Kadınla ilgili kulağa kötü gelen bazı söylemlerine rağmen, içinde bulunduğu çağın gerçeklikleri ve kadına yönelik son derece olumsuz algı ve koşullar düşünüldüğünde Platon’a doğrudan “feminist” denemese de “proto-feminist” ya da eşitlikçi demek mümkündür. Çünkü Platon, erkek ile kadın arasındaki farkları vurgulamış ancak, toplumda birlikte ve uyum içinde yaşamayı, sorumlulukları paylaşmayı temel alan bir düşüncenin tohumlarını ekmiştir (Arıtürk, 2017, s. 36-38).

Bütün bunlara rağmen Sparta Devleti’nde kadınların diğer Yunan şehirlerinde yaşayan kadınlara göre birçok hakları olmuştur.
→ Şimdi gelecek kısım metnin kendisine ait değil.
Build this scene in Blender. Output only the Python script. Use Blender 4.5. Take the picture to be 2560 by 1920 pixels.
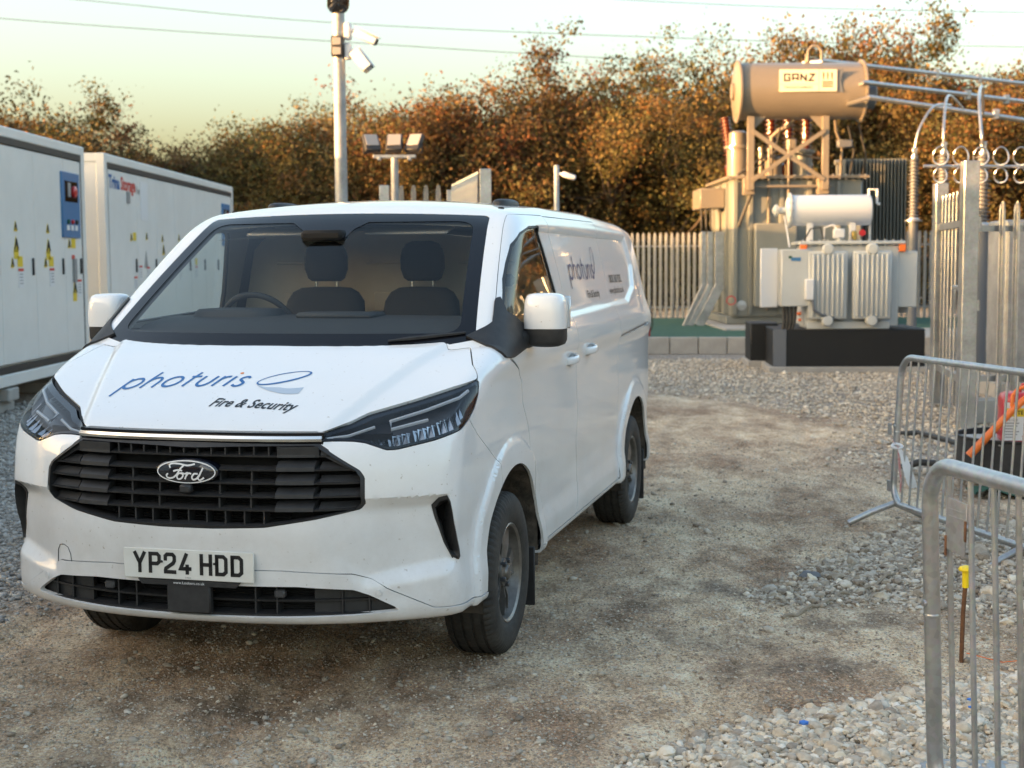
import bpy, bmesh, math, random
import numpy as np
from mathutils import Vector, Matrix, Euler
R = math.radians
for o in list(bpy.data.objects): bpy.data.objects.remove(o)
SC = bpy.context.scene
COL = SC.collection
rnd = random.Random(7); nrng = np.random.default_rng(11)

# ---------------------------------------------------------------- camera, sky, sun, exposure
cd = bpy.data.cameras.new('camera'); CAM = bpy.data.objects.new('camera', cd); COL.objects.link(CAM)
cd.sensor_width = 36; cd.lens = 50.49; cd.clip_start = .05; cd.clip_end = 3000
CAM.location = (0, 0, 1.652)
CAM.rotation_euler = (Matrix.Rotation(R(90-4.87), 4, 'X') @ Matrix.Rotation(R(-.376), 4, 'Z')).to_euler()
cd.dof.use_dof = True; cd.dof.focus_distance = 5.6; cd.dof.aperture_fstop = 4.2
SC.camera = CAM
SUN_EL, SUN_AZ = 4.5, 250.0            # azimuth clockwise from +Y: low, from the left and a little behind the camera
w = bpy.data.worlds.new('World'); SC.world = w; w.use_nodes = True
nt = w.node_tree; bg = nt.nodes['Background']
sk = nt.nodes.new('ShaderNodeTexSky'); sk.sky_type = 'NISHITA'; sk.sun_disc = False
sk.sun_elevation = R(SUN_EL); sk.sun_rotation = R(SUN_AZ)
sk.altitude = 0; sk.air_density = .94; sk.dust_density = 5.6; sk.ozone_density = .9
nt.links.new(sk.outputs[0], bg.inputs[0]); bg.inputs[1].default_value = .15
sl = bpy.data.lights.new('sun', 'SUN'); SUN = bpy.data.objects.new('sun', sl); COL.objects.link(SUN)
sl.energy = 2.6; sl.angle = R(.55); sl.color = (1, .52, .20)
sd = Vector((math.sin(R(SUN_AZ))*math.cos(R(SUN_EL)), math.cos(R(SUN_AZ))*math.cos(R(SUN_EL)), math.sin(R(SUN_EL))))
SUN.rotation_euler = sd.to_track_quat('Z', 'Y').to_euler()
vs = SC.view_settings; vs.view_transform = 'Standard'; vs.look = 'None'; vs.gamma = 1; vs.use_curve_mapping = False
vs.exposure = 3.02
SC.render.engine = 'CYCLES'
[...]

Sparta’daki kadınların ister çeyiz yoluyla isterse miras yolu ile kazanmış oldukları mülklerin sahibi olabildikleri görünmektedir. Bazı kadınların ise ailelerinde olan erkeklerin savaşta vefat etiğinde

zengin olabildikleri görülmektedir. Daha da ileriye gidecek olursak Sparta’da kadınların en sonda Sparta topraklarının neredeyse yarısı üzerinde söz sahibi olduklarını görülmektedir. Bundan ziyade Spartalı kadınlar makulde olsa bir özgürlük sahibiidiler ve kısıtlayıcı olmayan elbiseler giyebilmekteidiler. Aynı zamanda şarap içebiliyor ve atletik faaliyette bulunabilmekteidiler (Yunan Şehir Devleti, 2020).